KK6FAD Rating: 2013-07-24
Nice unit, fairly accurate Time Owned: 0 to 3 months.
Had this unit for several weeks. Watt readings are right on for lower power settings up to about 30 watts . Higher power settings of 50 watts and more are off the scale. The SWR readings seem about right, but I don't have another meter to compare them to. Unit seems to be well built and is pretty compact.
WB7OSR Rating: 2012-01-14
Quality is good, calibration was off by 50%. Time Owned: 3 to 6 months.
My Workman 104 was off by 50% on the power scales, compared to a Bird wattmeter, from 5 to 50 watts on 2 meters. I did not bother to run any curves on it.
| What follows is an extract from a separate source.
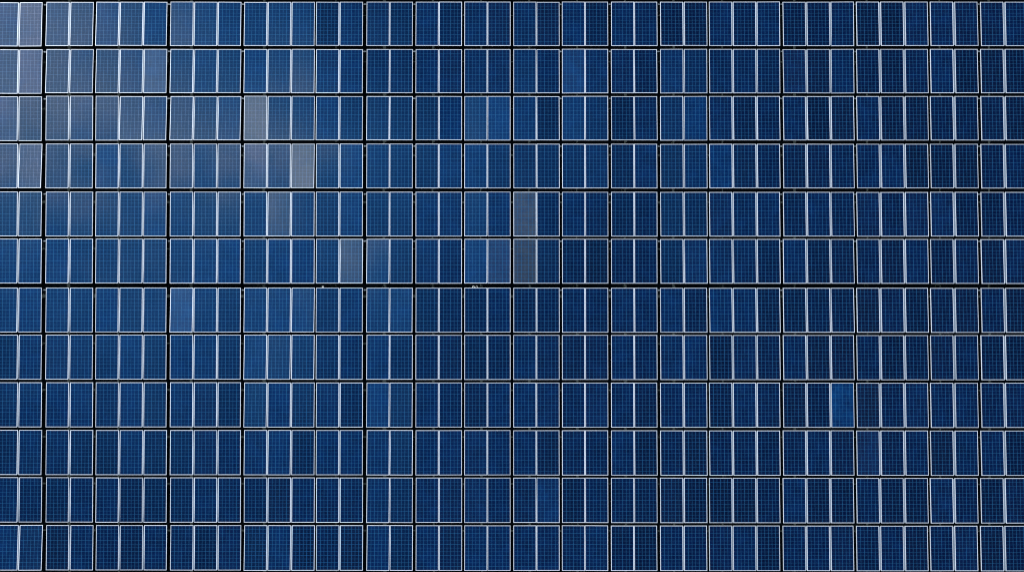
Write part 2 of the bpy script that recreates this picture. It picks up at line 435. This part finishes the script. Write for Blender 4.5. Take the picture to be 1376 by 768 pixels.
warp = q.vec('MULTIPLY', q.vec('SUBTRACT', q.comb(n1, n2, 0.0), (.5, .5, 0)), (.16, .10, 0))
sw = q.vec('ADD', s, warp)
lev = None
for x, y, u, v, a in BLOBS:
    e = q.vec('LENGTH', q.vec('DIVIDE', q.vec('SUBTRACT', sw, (x, y, 0)), (u, v, 1)))
    e = q.math('MULTIPLY', q.math('POWER', math.e, q.math('MULTIPLY', q.math('MULTIPLY', e, e), -1.0)), a)
    lev = e if lev is None else q.math('ADD', lev, e)
lev = q.math('ADD', lev, .35)
lev = q.math('MULTIPLY', lev, q.math('ADD', q.math('MULTIPLY_ADD', n1, .8, .18), q.math('MULTIPLY', n2, .84)))
K = 1 / STR / 1.0
add = q.ramp(q.math('DIVIDE', lev, 10.0), [(0, (0, 0, 0)), (.05, (.0, .0, .0)), (.15, (.003, .034, .080)), (.30, (.045, .155, .295)), (.42, (.13, .245, .365)), (.62, (.53, .49, .48)), (.85, (1.1, .80, .73)), (1, (1.25, .92, .84))])
add = q.vec('MULTIPLY', add, (4.0 * K, 4.0 * K, 4.0 * K))
tot = q.vec('ADD', sky.outputs[0], add)
q.put(bg.inputs[0], tot); bg.inputs[1].default_value = STR

sun = bpy.data.lights.new('sun', 'SUN'); sun.energy = 4.2; sun.angle = R(.5); sun.color = (1, .97, .92)
so = link('sun', sun)
dirv = Vector((math.cos(SUN_EL) * math.cos(SUN_AZ), math.cos(SUN_EL) * math.sin(SUN_AZ), math.sin(SUN_EL)))
so.rotation_euler = dirv.to_track_quat('Z', 'Y').to_euler(); so.location = dirv * 60

cam = bpy.data.cameras.new('camera'); cam.sensor_width = 36; cam.lens = 18 / TAN; cam.clip_end = 1000
co = link('camera', cam); co.location = (0, 0, ZC); co.rotation_euler = (0, 0, 0)
SC.camera = co
SC.cycles.pixel_filter_type = 'BLACKMAN_HARRIS'; SC.cycles.filter_width = 1.0

SC.view_settings.view_transform = 'Standard'; SC.view_settings.look = 'None'
SC.view_settings.exposure = 0; SC.view_settings.gamma = 1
Also, my meter wouldn't "zero." It shows about 1 watt, standing still.

I opened the meter up and looked at the solder joints. They seemed to be perfect so the Chinese may have improved quality in this area.

Anyone purchasing this meter better be able to check the calibration on it. Although the instruction sheet didn't mention it, the power meter is adjustable, through a hole in the back, but I don't know if the compressed, non-linear scale is accurate.